The laser-like focus of the first season was trained on the bureaucracy of military intelligence in all its (paradoxical) clumsiness and subtlety... and on the quiet turbulence of a soldier whose convictions have been entirely upended... and on the jarring cycles of bipolar disorder and the way it affects goal-seeking and social behavior. This focus has waned in the second season, and the veneer of plausibility has chipped away a bit. That's why some of the show's most ardent defenders are now talking about how it should be read as a "character show," instead of a wet dream of realism in plotting and suspense. The writers have allowed the drama to bloat into more fantastical territories, with moments of contrived irrationality and unlikely contingency, but they are still doing two things right. First of all, they are still trying to evolve their characters and the situations they're faced with to reveal new dimensions of the show's primary personalities (frankly, I think Quinn is about to supplant Carrie as the most interesting and dynamic character). Second, they are still resisting the tiresome plotting and pacing and emotional cliches that plague the rest of screen entertainment.
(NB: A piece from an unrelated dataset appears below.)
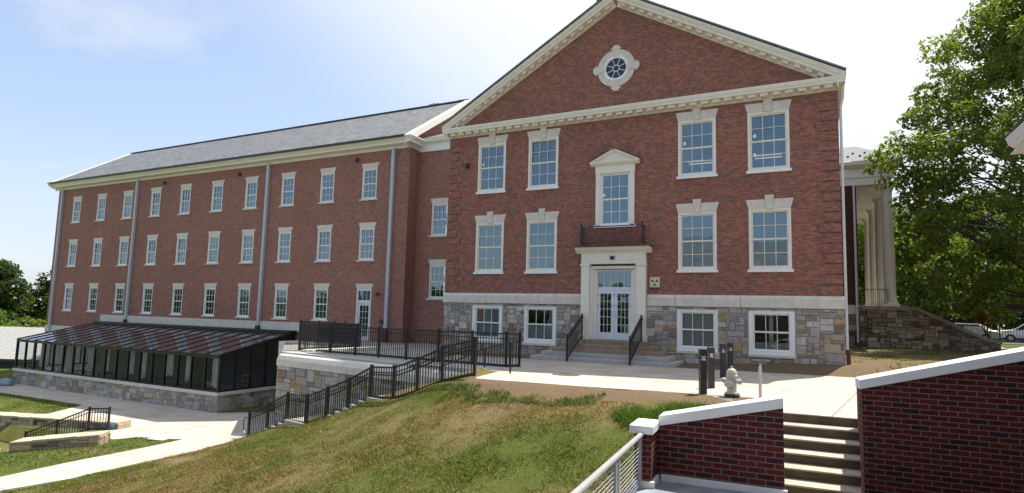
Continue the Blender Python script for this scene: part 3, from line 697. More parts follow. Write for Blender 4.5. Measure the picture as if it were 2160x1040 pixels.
# door surround
m = MB()
for s in (-1, 1):
    x0, x1 = sorted((s*1.04, s*1.40)); m.box(x0, x1, -.30, 0, -3.02, .12); x0, x1 = sorted((s*1.00, s*1.44)); m.box(x0, x1, -.33, 0, -3.02, -2.80); m.box(x0, x1, -.34, 0, .12, .20)
    x0, x1 = sorted((s*.90, s*1.04)); m.box(x0, x1, -.12, 0, -3.02, .06)
    x0, x1 = sorted((s*.76, s*.90)); m.box(x0, x1, -.05, .1, -3.02, -.02)
m.box(-1.04, 1.04, -.14, 0, .0, .12)
m.box(-1.40, 1.40, -.30, 0, .203, .66)
m.box(-1.42, 1.42, -.315, 0, .33, .36)
m.prism([(0,.66),(-.32,.66),(-.34,.70),(-.46,.76),(-.54,.86),(-.56,.90),(0,.90)], lambda u, w, t: (t, u, w), -1.62, 1.62)
m.build('door_surround', CREAM, hall, bevel=.006)
m = MB(); m.prism([(0,.902),(-.60,.902),(-.60,.93),(-.0,1.0)], lambda u, w, t: (t, u, w), -1.66, 1.66); m.build('door_hood_roof', REDR, hall)
m = MB(); m.box(-.09, .09, -.36, -.30, .38, .52); m.build('hood_lamp', BLACK, hall)
m = MB()                                                             # transom bars
m.box(-.78, .78, .02, .10, -.10, -.02); m.box(-.78, .78, .02, .10, -.90, -.78); m.box(-.78,-.72,.02,.10,-.78,-.10); m.box(.72,.78,.02,.10,-.78,-.10)
for k in range(1, 5): x = -.72+1.44*k/5; m.box(x-.012, x+.012, .03, .08, -.78, -.10)
tr = m.build('transom', WHITE2, hall); p = MB(); p.quad((-.72,.07,-.78),(.72,.07,-.78),(.72,.07,-.10),(-.72,.07,-.10)); p.build('pane', GLASS, tr)
for s in (-1, 1):
    m = MB(); x0, x1 = sorted((s*.006, s*.755)); z0, z1 = -3.01, -.905; st = .135
    m.box(x0, x0+st, .03, .085, z0, z1); m.box(x1-st, x1, .03, .085, z0, z1); m.box(x0+st, x1-st, .03, .085, z1-.15, z1); m.box(x0+st, x1-st, .03, .085, z0, z0+.30)
    for k in range(1, 3): x = x0+st+(x1-x0-2*st)*k/3; m.box(x-.009, x+.009, .035, .08, z0+.30, z1-.15)
    for k in range(1, 5): z = z0+.30+(z1-z0-.45)*k/5; m.box(x0+st, x1-st, .037, .078, z-.009, z+.009)
    d = m.build('door', WHITE2, hall)
    p = MB(); p.quad((x0+st,.06,z0+.3),(x1-st,.06,z0+.3),(x1-st,.06,z1-.15),(x0+st,.06,z1-.15)); p.build('pane', GLASS, d)
    h = MB(); h.tube([(s*.07,.03,-2.05),(s*.07,-.03,-2.05),(s*.07,-.03,-1.80),(s*.07,.03,-1.80)], .012, 6); h.build('handle', GREYM, d)
# balcony rail over the door
m = MB(); zb, zt = 1.02, 1.80
for x in (-1.33, 1.33):
    m.box(x-.03, x+.03, -.55, -.49, zb-.02, zt+.06); m.lathe([(.02,0),(.045,.03),(.045,.06),(.0,.09)], (x,-.52,zt+.06), 8)
m.box(-1.33, 1.33, -.54, -.50, zt-.03, zt); m.box(-1.33, 1.33, -.53, -.51, zb+.08, zb+.10)
for k in range(1, 30): x = -1.33+2.66*k/30; m.box(x-.007, x+.007, -.528, -.512, zb, zt)
for x in (-1.33, 1.33):
    m.box(x-.015, x+.015, -.5, 0, zt-.03, zt); m.box(x-.012, x+.012, -.5, 0, zb+.08, zb+.10)
    for k in range(1, 5): m.box(x-.007, x+.007, -.1*k-.007, -.1*k+.007, zb, zt)
m.build('balcony_rail', BLACK, hall)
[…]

In particular, the development of Brody's situation in episodes 16 through 20 are some of the most convoluted and unpredictable of the show so far. Season 1 won the show a permanent place in my entertainment annals, and I'm content to sit back and see how long it can go before it implodes or loses my interest.

As I read my list of prospective media for this accounting, I can see that I had a really solid 2012. I hope some of you know these media artifacts, and I've given you a chance to smile and nod and understand why I thought they were so great; and for those of you who haven't experienced them, I hope I've given you something to enrich your 2013, or 2020, or 2050... or whenever you get a few minutes away from your amazing job and beautiful family to engage in some blissful media consumption. Now, onward! my friends, for more sights and sounds and moving pictures await us.